Czym różni się umowa powierzenia od umowy udostępnienia? Mecenas Tomasz Osiej wyjaśnia, że umowa udostępnienia w odróżnieniu od tej pierwszej nie jest obligatoryjna, lecz jej zawarcie jest przejawem dobrej praktyki i staranności. W zasadzie określa ona jedynie cel, podstawę prawną i zakres przekazywanych danych. W przeciwieństwie do umowy powierzenia – nie musi kłaść nacisku na wykonywanie polecenia zalecającego, a więc nie narzuca określonych środków bezpieczeństwa i nie pozwala na przeprowadzenie kontroli. Odbiorca jest administratorem danych z wszystkimi tego konsekwencjami, a więc w pełni i samodzielnie odpowiadającym za dane osobowe. Na rynku coraz częściej pojawiają się tego typu umowy.
Co jednak, gdy podmiot mający prowadzić rejestr akcjonariuszy upiera się przy swojej interpretacji przepisów i żąda zawarcia umowy powierzenia? – Warto mu wówczas przedstawić stanowisko UODO, podeprzeć się nim i dążyć do zmiany jego podejścia. Jeśli to nie przyniesie skutku, można pomyśleć o zmianie kontrahenta, ale jest to wyjście ostateczne – wskazuje mec. Tomasz Osiej.
A co, jeżeli spółka zdążyła już zawrzeć umowę powierzenia z podmiotem prowadzącym rejestr akcjonariuszy?

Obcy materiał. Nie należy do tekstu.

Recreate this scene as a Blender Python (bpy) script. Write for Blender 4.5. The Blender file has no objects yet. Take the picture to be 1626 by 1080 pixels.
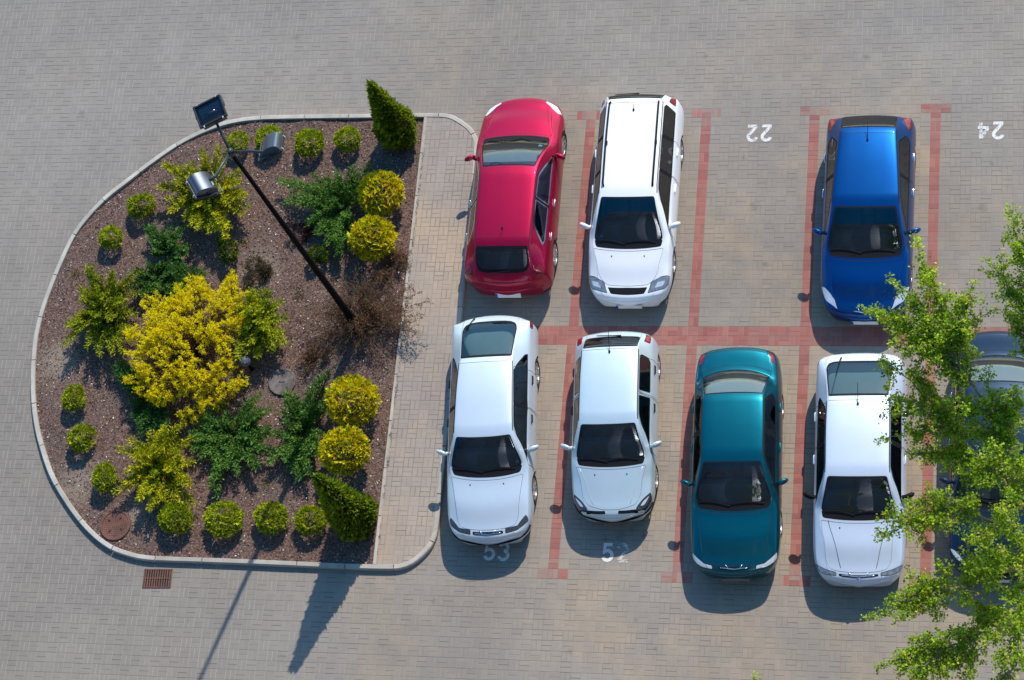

Prawnik radzi umowę zamienić na właściwą. – Nie uważam, żeby było konieczne usuwanie powierzonych wcześniej danych przez podmiot prowadzący rejestr akcjonariuszy, zanim zostanie podpisana właściwa umowa. To byłby nadmierny formalizm, którego w tej jak i w innych sytuacjach powinniśmy unikać, bo RODO i tak jest bardzo wymagające – konkluduje mec. Tomasz Osiej.
Ważne Rejestr akcjonariuszy – zgodnie z art. 328[1] par. 2 ustawy z 15 września 2000 r. – Kodeksu spółek handlowych (t.j. Dz.U. z 2019 r. poz. 505, ost.zm. Dz.U. z 2020 r. poz. 875, dalej: k.s.h.) – prowadzą podmioty, które są uprawnione do prowadzenia rachunków papierów wartościowych. Mogą to być więc np. domy maklerskie bądź banki powiernicze.